──────── Available records
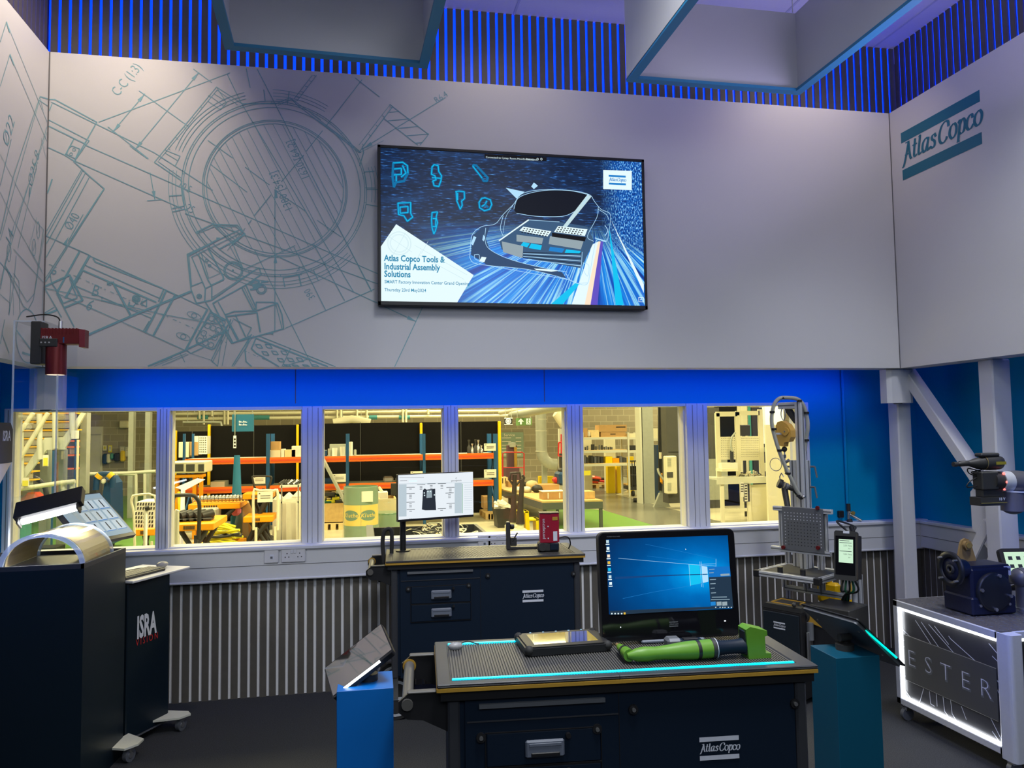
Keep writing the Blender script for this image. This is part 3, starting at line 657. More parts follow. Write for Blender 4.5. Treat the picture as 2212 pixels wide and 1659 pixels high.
# large teal wordmark on the right panel
lg = MB(); logo(lg, frame((XR-.0015, 4.155, 3.43), (0, -1, 0), (0, 0, 1)), .675, 'teal', bars=False)
for z0, z1 in ((3.52, 3.59), (3.265, 3.335)): lg.bx(XR-.002, XR-.0003, 3.817, 4.492, z0, z1, 'teal')
solo(lg, 'wall_logo', 'teal company wordmark between two teal bars on the right wall panel', 'wall logo')

# ================================================================ TELEVISION
YT = 4.53
def tq(px, py): p = pY(px, py, YT); return (p.x, p.z)
T0 = XZ(0, YT, 0)
x0, z1 = tq(814, 314); x1, z0 = tq(1394, 667)
x0 = (tq(813, 313)[0]+tq(819, 659)[0])/2; x1 = (tq(1391, 345)[0]+tq(1398, 668)[0])/2; z1 = (tq(813, 313)[1]+tq(1391, 345)[1])/2; z0 = (tq(819, 660)[1]+tq(1398, 668)[1])/2
tv = thing('television', 'large wall television showing a blue car slide, hung on the back panel', 'television', ((x0+x1)/2, YT, z0))
MB().bx(x0, x1, YT, YB-.005, z0, z1, 'black', .006).build('casing', tv)
be = .018
b = MB().bx(x0, x1, YT-.008, YT, z0, z0+be*1.3, 'black', .002).bx(x0, x1, YT-.008, YT, z1-be, z1, 'black', .002).bx(x0, x0+be, YT-.008, YT, z0, z1, 'black', .002).bx(x1-be, x1, YT-.008, YT, z0, z1, 'black', .002)
b.build('bezel', tv)
# slide background: night city lights and streaks, all procedural
nt, pb = nodes_mat('slide_picture'); tc = N(nt, 'TexCoord'); sep = N(nt, 'SeparateXYZ'); nt.links.new(tc.outputs['Generated'], sep.inputs[0])
def MA(op, a, b_=None, **k):
    n_ = N(nt, 'Math', operation=op); n_.use_clamp = k.get('clamp', False)
    for i, q in enumerate((a, b_, k.get('c'))):
        if q is None: continue
        if isinstance(q, (int, float)): n_.inputs[i].default_value = q
        else: nt.links.new(q, n_.inputs[i])
    return n_.outputs[0]
def comb(x, y, z=0.):
    n_ = N(nt, 'CombineXYZ')
    for i, q in enumerate((x, y, z)):
        if isinstance(q, (int, float)): n_.inputs[i].default_value = q
        else: nt.links.new(q, n_.inputs[i])
    return n_.outputs[0]
gx, gz = sep.outputs['X'], sep.outputs['Z']
def noise(vec, sc_, det=2): n_ = N(nt, 'TexNoise'); n_.inputs['Scale'].default_value = sc_; n_.inputs['Detail'].default_value = det; nt.links.new(vec, n_.inputs['Vector']); return n_.outputs[0]
# rays fanning out of a far point low on the slide
dx = MA('SUBTRACT', gx, .80); dz = MA('SUBTRACT', .60, gz)
ang = MA('ARCTAN2', dx, MA('MAXIMUM', dz, .001)); rad = MA('SQRT', MA('ADD', MA('MULTIPLY', dx, dx), MA('MULTIPLY', dz, dz)))
rays = noise(comb(MA('MULTIPLY', ang, 9.0), MA('MULTIPLY', rad, .25)), 1.6, 4)
city = noise(comb(MA('MULTIPLY', gx, 30.0), MA('MULTIPLY', gz, 110.0)), 1.0, 4)
glow = noise(comb(MA('MULTIPLY', gx, 3.0), MA('MULTIPLY', gz, 9.0)), 1.3, 3)
vox = N(nt, 'TexNoise'); vox.inputs['Scale'].default_value = 1; vox.inputs['Detail'].default_value = 1; nt.links.new(comb(MA('MULTIPLY', gx, 260.0), MA('MULTIPLY', gz, 55.0)), vox.inputs['Vector'])
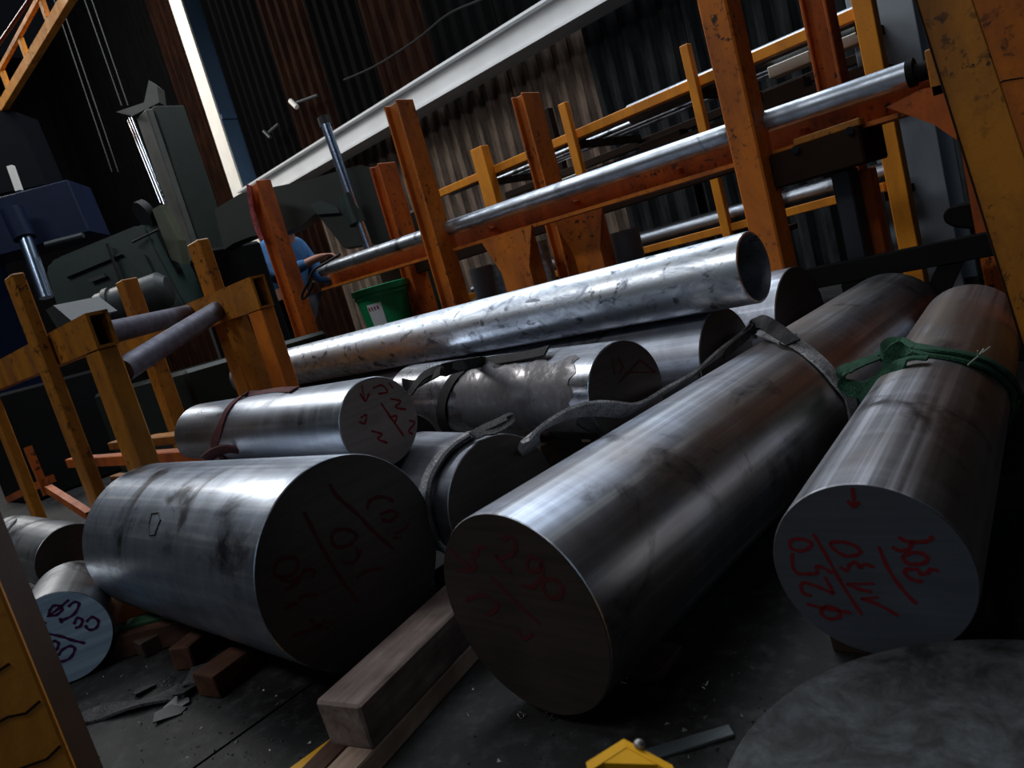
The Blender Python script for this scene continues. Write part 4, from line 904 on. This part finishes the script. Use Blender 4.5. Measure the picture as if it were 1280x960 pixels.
# ------------------------------------------------------------------ person behind the left stanchion
def skin_mesh(name, pts, edges, parent, mat, root=0, sub=2):
    me = bpy.data.meshes.new(name); me.from_pydata([p for p, r in pts], edges, []); me.update()
    o = bpy.data.objects.new(name, me); col.objects.link(o); o.parent = parent
    sm = o.modifiers.new('skin', 'SKIN'); sm.use_smooth_shade = True
    if not me.skin_vertices: me.attributes.new('x', 'FLOAT', 'POINT')
    for i, (p, r) in enumerate(pts):
        sv = me.skin_vertices[0].data[i]; sv.radius = r if isinstance(r, tuple) else (r, r); sv.use_root = (i == root)
    ss = o.modifiers.new('sub', 'SUBSURF'); ss.levels = sub; ss.render_levels = sub
    me.materials.append(mat); return o
SKINM = mat_plain('skin', (.50,.24,.17), .5, 0, .1); SHIRT = mat_plain('blue_work_shirt', (.055,.16,.36), .8, 0, .3, 14); TROUS = mat_plain('dark_work_trousers', (.02,.022,.03), .85); HAIR = mat_plain('dark_hair', (.015,.012,.01), .6); CAPM = mat_plain('dark_cap', (.03,.05,.10), .7)
pc = at(341,300,d=5.75)
per = thing('person', 'person in blue work shirt bending behind the left stanchion, hand on the rail', 'person', (pc.x, pc.y, 0), R(20))
pi_ = local(per)
hand = pi_ @ at(402,322,d=5.5)
# local frame: +x is where the person faces; lean forward
def P3(x, y, z): return (x, y, z)
sh = 1.30
body = [(P3(-.06,0,.90),(.13,.16)),(P3(.0,0,1.08),(.12,.15)),(P3(.06,0,sh),(.11,.17)),(P3(.13,0,1.42),.055),(P3(.20,0,1.53),(.10,.08)),(P3(.22,0,1.64),(.085,.075)),
        (P3(.06,-.19,sh+.02),.055),(P3(.12,-.27,1.08),.045),(tuple(hand+Vector((-.06,.02,.01))),.032),
        (P3(.06,.19,sh+.02),.055),(P3(.14,.25,1.04),.045),(P3(.34,.20,1.0),.032),
        (P3(-.05,-.10,.82),.085),(P3(.02,-.11,.47),.06),(P3(-.02,-.12,.09),.042),(P3(.12,-.12,.035),.035),
        (P3(-.05,.10,.82),.085),(P3(.0,.11,.47),.06),(P3(-.04,.12,.09),.042),(P3(.10,.12,.035),.035)]
edg = [(0,1),(1,2),(2,3),(3,4),(4,5),(2,6),(6,7),(7,8),(2,9),(9,10),(10,11),(0,12),(12,13),(13,14),(14,15),(0,16),(16,17),(17,18),(18,19)]
# hands: palm plus five fingers each, grown from the wrist vertices
def addhand(wi, wrist, fwd, side):
    fwd = fwd.normalized(); dn = Vector((0,0,-1)); palm = wrist + fwd*.055
    body.append((tuple(palm), (.030,.018))); pi2 = len(body)-1; edg.append((wi, pi2))
    for k, (off, ln) in enumerate(((-.030,.060),(-.010,.075),(.010,.080),(.028,.070))):
        b0 = palm + side*off + fwd*.03; b1 = b0 + fwd*ln*.5 + dn*.008; b2 = b1 + fwd*ln*.35 + dn*.03
        i0 = len(body); body.extend([(tuple(b0), .010), (tuple(b1), .009), (tuple(b2), .008)]); edg.extend([(pi2, i0), (i0, i0+1), (i0+1, i0+2)])
    th = palm - side*.035 - fwd*.01; th2 = th - side*.015 + fwd*.035 + dn*.012
    i0 = len(body); body.extend([(tuple(th), .011), (tuple(th2), .009)]); edg.extend([(pi2, i0), (i0, i0+1)])
hv = hand - Vector(body[7][0]); hv.z *= .3
addhand(8, Vector(body[8][0]), hv, Vector((-hv.y, hv.x, 0)).normalized()*-1)
addhand(11, Vector(body[11][0]), Vector((1,-.2,-.1)), Vector((.2,1,0)).normalized()*-1)
skin_mesh('body', body, edg, per, SKINM)
shirt = [(P3(-.06,0,.86),(.15,.185)),(P3(.0,0,1.08),(.145,.175)),(P3(.06,0,sh),(.135,.185)),(P3(.115,0,1.39),.075),(P3(.06,-.20,sh+.02),.08),(P3(.12,-.28,1.08),.065),(tuple(Vector(body[7][0]).lerp(Vector(body[8][0]), .8)),.046),(P3(.06,.20,sh+.02),.08),(P3(.14,.26,1.04),.065),(P3(.28,.215,1.01),.048)]
skin_mesh('shirt', shirt, [(0,1),(1,2),(2,3),(2,4),(4,5),(5,6),(2,7),(7,8),(8,9)], per, SHIRT)
trs = [(P3(-.06,0,.88),(.16,.195)),(P3(-.05,-.10,.80),.11),(P3(.02,-.11,.47),.085),(P3(-.02,-.12,.10),.075),(P3(-.05,.10,.80),.11),(P3(.0,.11,.47),.085),(P3(-.04,.12,.10),.075)]
skin_mesh('trousers', trs, [(0,1),(1,2),(2,3),(0,4),(4,5),(5,6)], per, TROUS)
skin_mesh('hair', [(P3(.15,0,1.56),(.085,.08)),(P3(.18,0,1.66),(.10,.085)),(P3(.22,0,1.72),(.06,.06))], [(0,1),(1,2)], per, HAIR)
for s in (-1, 1):
    bm = bmesh.new(); bmesh.ops.create_icosphere(bm, subdivisions=2, radius=.012, matrix=Matrix.Translation((.298, s*.032, 1.605))); mesh_obj('eye', bm, RUBBER, per, 180)
bm = bmesh.new(); bmesh.ops.create_cone(bm, segments=8, radius1=.018, radius2=.004, depth=.05, matrix=Matrix.Translation((.312,0,1.575))); mesh_obj('nose', bm, SKINM, per, 60)
for s in (-1, 1):
    bm = bmesh.new(); bmesh.ops.create_icosphere(bm, subdivisions=2, radius=.028, matrix=Matrix.Translation((.20, s*.082, 1.585)) @ Matrix.Diagonal((.6,.35,1,1))); mesh_obj('ear', bm, SKINM, per, 180)
for s in (-1, 1):
    bm = bmesh.new(); box(bm, -.08, .19, s*.12-.05, s*.12+.05, 0, .075); bevel(bm, .025, 2); mesh_obj('shoe', bm, RUBBER, per, 40)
────────────────
:: Exercise prompt ::
Give back exactly the lines from the first line of the data through the line with "solo(lg, 'wall_logo', 'teal", pictures excluded.

:: Solution for this task ::
Keep writing the Blender script for this image. This is part 3, starting at line 657. More parts follow. Write for Blender 4.5. Treat the picture as 2212 pixels wide and 1659 pixels high.
# large teal wordmark on the right panel
lg = MB(); logo(lg, frame((XR-.0015, 4.155, 3.43), (0, -1, 0), (0, 0, 1)), .675, 'teal', bars=False)
for z0, z1 in ((3.52, 3.59), (3.265, 3.335)): lg.bx(XR-.002, XR-.0003, 3.817, 4.492, z0, z1, 'teal')
solo(lg, 'wall_logo', 'teal company wordmark between two teal bars on the right wall panel', 'wall logo')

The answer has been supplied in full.